→ WHAT TO PRODUCE: Take the records below and print them verbatim up to and including the line that carries "W.node_tree.nodes['Background'].inputs[1].default_value = 0.03".

--- Start of EXERCISE MATERIAL ---

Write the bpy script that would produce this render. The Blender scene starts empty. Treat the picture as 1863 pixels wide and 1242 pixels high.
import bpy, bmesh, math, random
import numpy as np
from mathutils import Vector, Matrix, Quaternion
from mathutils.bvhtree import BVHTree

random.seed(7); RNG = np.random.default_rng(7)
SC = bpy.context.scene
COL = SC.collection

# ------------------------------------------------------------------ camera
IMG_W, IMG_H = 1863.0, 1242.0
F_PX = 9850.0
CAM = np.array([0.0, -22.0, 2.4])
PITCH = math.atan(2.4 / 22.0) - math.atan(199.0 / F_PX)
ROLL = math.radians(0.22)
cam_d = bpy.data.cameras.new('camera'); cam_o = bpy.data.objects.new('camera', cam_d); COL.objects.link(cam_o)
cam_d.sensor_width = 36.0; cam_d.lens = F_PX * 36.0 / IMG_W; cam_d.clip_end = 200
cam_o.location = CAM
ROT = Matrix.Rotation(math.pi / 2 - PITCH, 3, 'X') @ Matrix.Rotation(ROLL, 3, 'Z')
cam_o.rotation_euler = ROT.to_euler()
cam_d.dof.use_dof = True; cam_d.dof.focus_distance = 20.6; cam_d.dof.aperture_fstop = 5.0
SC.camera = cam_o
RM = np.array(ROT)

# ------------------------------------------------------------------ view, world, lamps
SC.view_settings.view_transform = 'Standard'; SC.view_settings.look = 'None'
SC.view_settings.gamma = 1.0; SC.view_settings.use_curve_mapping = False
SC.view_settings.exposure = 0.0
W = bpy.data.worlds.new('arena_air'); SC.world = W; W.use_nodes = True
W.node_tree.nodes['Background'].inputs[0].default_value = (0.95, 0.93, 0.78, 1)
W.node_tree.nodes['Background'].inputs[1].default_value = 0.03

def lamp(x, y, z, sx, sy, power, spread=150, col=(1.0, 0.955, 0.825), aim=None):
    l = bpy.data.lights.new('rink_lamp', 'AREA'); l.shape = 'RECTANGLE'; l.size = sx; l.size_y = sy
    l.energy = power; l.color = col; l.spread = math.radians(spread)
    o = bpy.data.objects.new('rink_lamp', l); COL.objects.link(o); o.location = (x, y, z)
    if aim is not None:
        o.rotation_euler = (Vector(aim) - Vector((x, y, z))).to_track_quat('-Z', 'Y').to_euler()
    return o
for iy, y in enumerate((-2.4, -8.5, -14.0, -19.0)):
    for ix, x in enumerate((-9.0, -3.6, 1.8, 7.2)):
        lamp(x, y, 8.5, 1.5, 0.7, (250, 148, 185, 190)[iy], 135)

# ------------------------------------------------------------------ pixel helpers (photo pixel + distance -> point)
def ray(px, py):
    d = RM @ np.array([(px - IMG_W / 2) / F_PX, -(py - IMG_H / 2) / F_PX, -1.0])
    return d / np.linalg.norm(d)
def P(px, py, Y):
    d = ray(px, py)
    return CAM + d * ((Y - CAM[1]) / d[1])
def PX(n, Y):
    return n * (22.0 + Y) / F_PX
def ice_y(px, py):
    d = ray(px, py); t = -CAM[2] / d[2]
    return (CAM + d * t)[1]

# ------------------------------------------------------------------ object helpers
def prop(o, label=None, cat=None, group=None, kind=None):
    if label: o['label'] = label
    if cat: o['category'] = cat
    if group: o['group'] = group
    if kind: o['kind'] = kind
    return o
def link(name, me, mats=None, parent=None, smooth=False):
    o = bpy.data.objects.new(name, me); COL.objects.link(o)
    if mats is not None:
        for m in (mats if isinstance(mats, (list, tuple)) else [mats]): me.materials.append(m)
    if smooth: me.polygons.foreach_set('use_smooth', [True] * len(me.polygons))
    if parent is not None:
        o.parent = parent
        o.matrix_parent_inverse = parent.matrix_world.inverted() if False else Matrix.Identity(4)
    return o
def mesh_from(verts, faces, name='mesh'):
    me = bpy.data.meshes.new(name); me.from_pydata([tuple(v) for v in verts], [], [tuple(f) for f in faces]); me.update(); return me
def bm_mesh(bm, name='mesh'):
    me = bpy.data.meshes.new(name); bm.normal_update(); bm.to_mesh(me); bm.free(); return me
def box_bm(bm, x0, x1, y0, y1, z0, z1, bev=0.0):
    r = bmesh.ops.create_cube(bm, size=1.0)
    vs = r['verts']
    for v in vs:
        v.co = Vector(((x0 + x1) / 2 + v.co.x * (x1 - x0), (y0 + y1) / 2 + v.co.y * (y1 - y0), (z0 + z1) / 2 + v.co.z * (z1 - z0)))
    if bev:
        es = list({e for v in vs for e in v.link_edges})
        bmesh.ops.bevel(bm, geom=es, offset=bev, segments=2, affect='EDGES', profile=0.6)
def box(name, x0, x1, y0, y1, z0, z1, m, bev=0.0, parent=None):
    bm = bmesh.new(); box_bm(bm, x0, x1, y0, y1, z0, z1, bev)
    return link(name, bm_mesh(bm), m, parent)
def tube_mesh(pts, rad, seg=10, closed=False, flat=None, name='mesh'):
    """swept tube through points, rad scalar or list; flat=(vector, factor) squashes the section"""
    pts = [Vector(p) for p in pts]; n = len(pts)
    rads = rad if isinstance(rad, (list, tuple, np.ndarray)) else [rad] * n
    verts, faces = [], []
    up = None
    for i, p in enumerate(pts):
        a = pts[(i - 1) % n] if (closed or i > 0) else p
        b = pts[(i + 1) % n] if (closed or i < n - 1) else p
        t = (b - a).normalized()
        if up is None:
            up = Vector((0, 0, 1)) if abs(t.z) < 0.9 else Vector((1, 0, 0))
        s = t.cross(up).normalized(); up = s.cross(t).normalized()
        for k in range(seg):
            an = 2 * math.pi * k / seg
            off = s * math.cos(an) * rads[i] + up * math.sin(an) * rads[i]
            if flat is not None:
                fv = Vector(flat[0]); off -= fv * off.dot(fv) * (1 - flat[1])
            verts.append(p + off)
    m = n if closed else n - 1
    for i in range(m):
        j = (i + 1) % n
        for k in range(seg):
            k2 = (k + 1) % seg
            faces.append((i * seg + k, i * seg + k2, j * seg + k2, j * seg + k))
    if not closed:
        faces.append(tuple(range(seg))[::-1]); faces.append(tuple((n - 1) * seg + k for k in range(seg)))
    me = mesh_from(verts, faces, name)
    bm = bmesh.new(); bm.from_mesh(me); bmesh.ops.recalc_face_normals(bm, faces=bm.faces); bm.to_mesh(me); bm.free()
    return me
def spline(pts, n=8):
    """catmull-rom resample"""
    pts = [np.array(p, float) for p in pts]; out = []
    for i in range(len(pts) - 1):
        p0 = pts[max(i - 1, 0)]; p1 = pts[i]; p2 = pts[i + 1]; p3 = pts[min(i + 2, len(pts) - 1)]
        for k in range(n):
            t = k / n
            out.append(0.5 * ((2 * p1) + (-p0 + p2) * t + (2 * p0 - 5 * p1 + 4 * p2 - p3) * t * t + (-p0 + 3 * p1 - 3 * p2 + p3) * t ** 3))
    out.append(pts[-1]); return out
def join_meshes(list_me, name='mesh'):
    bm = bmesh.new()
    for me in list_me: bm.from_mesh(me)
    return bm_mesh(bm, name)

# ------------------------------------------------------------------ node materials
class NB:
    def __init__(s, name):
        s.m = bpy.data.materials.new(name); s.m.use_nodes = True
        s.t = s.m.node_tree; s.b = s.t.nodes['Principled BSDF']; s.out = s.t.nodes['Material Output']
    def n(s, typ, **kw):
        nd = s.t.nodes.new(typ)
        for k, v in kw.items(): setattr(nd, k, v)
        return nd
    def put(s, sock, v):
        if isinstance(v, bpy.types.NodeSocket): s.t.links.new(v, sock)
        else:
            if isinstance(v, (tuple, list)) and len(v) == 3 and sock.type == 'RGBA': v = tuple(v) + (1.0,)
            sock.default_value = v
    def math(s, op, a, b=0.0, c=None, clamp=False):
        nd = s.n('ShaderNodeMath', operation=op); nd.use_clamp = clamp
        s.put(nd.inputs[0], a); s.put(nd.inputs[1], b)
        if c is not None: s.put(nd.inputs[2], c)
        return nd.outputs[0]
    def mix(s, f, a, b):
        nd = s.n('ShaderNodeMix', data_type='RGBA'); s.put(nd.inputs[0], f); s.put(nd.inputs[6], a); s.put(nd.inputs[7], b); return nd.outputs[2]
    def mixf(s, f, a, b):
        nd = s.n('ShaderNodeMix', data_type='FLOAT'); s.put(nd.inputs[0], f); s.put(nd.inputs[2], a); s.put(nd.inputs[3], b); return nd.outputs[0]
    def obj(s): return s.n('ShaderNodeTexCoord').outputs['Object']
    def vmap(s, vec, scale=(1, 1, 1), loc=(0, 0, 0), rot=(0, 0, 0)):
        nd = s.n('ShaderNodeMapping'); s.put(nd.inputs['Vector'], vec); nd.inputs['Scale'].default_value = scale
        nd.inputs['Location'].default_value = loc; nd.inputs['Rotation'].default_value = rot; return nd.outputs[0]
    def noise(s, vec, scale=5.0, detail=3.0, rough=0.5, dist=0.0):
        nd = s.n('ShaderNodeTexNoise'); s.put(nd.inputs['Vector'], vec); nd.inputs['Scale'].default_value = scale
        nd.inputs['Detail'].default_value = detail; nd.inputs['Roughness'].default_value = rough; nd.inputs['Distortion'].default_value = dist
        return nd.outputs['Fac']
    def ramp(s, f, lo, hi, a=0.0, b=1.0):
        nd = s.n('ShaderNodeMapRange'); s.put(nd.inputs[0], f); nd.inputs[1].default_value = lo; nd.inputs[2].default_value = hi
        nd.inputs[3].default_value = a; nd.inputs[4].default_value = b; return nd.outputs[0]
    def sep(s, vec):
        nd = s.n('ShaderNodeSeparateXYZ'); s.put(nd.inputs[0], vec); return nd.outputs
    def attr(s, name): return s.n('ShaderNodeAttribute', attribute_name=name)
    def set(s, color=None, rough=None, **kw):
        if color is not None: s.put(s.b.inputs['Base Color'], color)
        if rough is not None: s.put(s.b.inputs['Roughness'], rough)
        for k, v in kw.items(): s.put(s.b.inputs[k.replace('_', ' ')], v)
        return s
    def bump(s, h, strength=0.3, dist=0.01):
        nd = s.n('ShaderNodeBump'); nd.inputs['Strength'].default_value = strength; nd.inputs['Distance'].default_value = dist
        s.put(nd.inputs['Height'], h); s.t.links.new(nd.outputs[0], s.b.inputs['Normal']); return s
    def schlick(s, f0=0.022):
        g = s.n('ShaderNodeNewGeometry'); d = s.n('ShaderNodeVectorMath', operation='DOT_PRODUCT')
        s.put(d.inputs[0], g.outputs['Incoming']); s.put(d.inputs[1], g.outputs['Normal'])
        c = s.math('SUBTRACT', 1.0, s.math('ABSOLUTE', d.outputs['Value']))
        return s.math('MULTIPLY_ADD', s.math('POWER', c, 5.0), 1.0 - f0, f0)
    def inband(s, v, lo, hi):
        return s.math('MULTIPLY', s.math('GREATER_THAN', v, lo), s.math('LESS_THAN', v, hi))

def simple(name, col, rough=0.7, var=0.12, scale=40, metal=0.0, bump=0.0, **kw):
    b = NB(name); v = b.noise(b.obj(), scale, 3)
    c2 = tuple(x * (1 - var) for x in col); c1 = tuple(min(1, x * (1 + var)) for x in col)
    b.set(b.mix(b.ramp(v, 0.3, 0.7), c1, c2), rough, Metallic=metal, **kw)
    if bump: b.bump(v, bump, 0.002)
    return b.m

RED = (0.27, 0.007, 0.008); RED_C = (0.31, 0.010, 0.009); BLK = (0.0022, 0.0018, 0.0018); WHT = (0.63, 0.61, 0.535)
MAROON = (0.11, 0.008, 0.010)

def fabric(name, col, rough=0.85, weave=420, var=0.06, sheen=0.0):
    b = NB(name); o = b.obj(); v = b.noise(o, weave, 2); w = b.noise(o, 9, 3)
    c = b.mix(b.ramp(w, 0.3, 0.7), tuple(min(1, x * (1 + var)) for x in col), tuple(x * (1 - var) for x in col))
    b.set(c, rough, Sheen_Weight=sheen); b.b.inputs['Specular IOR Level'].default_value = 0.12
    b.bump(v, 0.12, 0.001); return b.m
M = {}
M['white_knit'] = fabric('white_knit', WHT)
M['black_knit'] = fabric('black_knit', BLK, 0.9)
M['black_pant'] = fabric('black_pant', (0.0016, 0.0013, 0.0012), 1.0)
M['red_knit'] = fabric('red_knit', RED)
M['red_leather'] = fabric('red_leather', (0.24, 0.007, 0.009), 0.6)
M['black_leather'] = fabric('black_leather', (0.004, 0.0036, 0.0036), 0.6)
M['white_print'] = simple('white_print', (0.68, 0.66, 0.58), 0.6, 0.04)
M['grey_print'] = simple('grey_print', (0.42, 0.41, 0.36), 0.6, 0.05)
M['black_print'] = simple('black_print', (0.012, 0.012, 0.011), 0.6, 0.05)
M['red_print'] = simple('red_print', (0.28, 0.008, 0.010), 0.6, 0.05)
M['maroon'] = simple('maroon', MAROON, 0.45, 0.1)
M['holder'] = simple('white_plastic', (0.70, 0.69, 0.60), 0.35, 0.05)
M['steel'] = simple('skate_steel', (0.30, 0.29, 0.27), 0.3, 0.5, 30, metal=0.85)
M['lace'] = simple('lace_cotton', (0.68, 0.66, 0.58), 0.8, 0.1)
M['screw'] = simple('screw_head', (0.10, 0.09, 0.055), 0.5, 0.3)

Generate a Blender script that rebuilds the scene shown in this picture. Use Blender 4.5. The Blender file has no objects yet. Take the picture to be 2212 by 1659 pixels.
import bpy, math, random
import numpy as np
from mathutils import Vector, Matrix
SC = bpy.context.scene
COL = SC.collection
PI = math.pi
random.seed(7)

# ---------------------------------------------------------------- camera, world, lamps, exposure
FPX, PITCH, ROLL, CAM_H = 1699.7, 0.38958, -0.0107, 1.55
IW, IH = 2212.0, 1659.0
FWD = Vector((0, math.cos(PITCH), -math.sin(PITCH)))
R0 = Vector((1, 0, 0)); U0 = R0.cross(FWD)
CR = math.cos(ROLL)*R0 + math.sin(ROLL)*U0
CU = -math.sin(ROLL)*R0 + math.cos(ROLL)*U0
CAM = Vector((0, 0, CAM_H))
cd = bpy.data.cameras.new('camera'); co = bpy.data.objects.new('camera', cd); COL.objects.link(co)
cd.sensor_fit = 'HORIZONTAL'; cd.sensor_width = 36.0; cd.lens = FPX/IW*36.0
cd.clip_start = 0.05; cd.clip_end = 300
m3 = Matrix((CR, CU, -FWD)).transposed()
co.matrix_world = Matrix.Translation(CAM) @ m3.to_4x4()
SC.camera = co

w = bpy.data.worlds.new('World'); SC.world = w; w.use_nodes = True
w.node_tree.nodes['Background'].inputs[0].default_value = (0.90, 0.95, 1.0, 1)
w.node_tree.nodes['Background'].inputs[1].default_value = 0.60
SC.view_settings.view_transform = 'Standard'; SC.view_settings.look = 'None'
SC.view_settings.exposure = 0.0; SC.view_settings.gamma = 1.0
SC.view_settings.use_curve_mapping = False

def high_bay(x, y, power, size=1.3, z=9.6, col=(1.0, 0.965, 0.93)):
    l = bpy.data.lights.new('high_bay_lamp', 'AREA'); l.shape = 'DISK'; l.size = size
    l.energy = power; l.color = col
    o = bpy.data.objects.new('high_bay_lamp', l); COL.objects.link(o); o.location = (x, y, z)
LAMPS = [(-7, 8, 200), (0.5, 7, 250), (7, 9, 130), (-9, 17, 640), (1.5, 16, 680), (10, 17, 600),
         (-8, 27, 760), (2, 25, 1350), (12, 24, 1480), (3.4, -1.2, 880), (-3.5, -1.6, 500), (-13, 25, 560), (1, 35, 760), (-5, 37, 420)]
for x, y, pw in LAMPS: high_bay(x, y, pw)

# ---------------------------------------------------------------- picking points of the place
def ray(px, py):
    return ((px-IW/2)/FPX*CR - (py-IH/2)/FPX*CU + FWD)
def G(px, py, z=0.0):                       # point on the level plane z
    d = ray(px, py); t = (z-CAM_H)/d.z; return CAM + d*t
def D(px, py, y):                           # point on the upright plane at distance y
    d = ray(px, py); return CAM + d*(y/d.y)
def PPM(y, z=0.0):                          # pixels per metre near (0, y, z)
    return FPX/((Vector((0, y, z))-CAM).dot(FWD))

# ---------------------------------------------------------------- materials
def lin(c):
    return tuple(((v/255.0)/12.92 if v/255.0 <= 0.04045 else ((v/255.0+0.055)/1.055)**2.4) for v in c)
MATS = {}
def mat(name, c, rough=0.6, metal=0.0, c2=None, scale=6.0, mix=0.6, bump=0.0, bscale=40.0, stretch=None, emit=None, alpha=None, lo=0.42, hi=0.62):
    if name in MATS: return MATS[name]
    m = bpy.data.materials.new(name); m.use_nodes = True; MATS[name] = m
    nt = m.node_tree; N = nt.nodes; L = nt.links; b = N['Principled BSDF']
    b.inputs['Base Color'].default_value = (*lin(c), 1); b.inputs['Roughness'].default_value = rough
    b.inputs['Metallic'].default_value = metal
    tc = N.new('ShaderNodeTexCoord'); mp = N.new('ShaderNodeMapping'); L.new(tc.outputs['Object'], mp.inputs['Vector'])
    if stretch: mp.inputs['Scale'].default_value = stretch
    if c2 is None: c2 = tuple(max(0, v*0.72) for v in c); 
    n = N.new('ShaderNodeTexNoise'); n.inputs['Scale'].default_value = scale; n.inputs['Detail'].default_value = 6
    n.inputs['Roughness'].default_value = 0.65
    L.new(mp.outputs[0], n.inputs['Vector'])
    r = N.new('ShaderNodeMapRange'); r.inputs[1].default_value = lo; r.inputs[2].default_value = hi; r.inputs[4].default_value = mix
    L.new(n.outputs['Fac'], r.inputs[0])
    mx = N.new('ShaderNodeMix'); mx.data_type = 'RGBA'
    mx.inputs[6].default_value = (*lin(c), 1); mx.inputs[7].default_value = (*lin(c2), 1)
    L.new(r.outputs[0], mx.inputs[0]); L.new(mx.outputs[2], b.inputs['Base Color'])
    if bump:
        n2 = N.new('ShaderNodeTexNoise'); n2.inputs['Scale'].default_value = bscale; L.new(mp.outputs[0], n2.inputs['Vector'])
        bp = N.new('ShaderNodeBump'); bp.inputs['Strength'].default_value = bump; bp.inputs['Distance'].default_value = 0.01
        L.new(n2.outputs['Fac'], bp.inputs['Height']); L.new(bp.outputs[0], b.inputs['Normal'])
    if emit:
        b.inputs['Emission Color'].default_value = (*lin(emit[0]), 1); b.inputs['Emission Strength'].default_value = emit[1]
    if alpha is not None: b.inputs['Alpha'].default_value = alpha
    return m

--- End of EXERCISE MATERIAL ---

→ THE COMPLETED TASK:
Write the bpy script that would produce this render. The Blender scene starts empty. Treat the picture as 1863 pixels wide and 1242 pixels high.
import bpy, bmesh, math, random
import numpy as np
from mathutils import Vector, Matrix, Quaternion
from mathutils.bvhtree import BVHTree

random.seed(7); RNG = np.random.default_rng(7)
SC = bpy.context.scene
COL = SC.collection

# ------------------------------------------------------------------ camera
IMG_W, IMG_H = 1863.0, 1242.0
F_PX = 9850.0
CAM = np.array([0.0, -22.0, 2.4])
PITCH = math.atan(2.4 / 22.0) - math.atan(199.0 / F_PX)
ROLL = math.radians(0.22)
cam_d = bpy.data.cameras.new('camera'); cam_o = bpy.data.objects.new('camera', cam_d); COL.objects.link(cam_o)
cam_d.sensor_width = 36.0; cam_d.lens = F_PX * 36.0 / IMG_W; cam_d.clip_end = 200
cam_o.location = CAM
ROT = Matrix.Rotation(math.pi / 2 - PITCH, 3, 'X') @ Matrix.Rotation(ROLL, 3, 'Z')
cam_o.rotation_euler = ROT.to_euler()
cam_d.dof.use_dof = True; cam_d.dof.focus_distance = 20.6; cam_d.dof.aperture_fstop = 5.0
SC.camera = cam_o
RM = np.array(ROT)

# ------------------------------------------------------------------ view, world, lamps
SC.view_settings.view_transform = 'Standard'; SC.view_settings.look = 'None'
SC.view_settings.gamma = 1.0; SC.view_settings.use_curve_mapping = False
SC.view_settings.exposure = 0.0
W = bpy.data.worlds.new('arena_air'); SC.world = W; W.use_nodes = True
W.node_tree.nodes['Background'].inputs[0].default_value = (0.95, 0.93, 0.78, 1)
W.node_tree.nodes['Background'].inputs[1].default_value = 0.03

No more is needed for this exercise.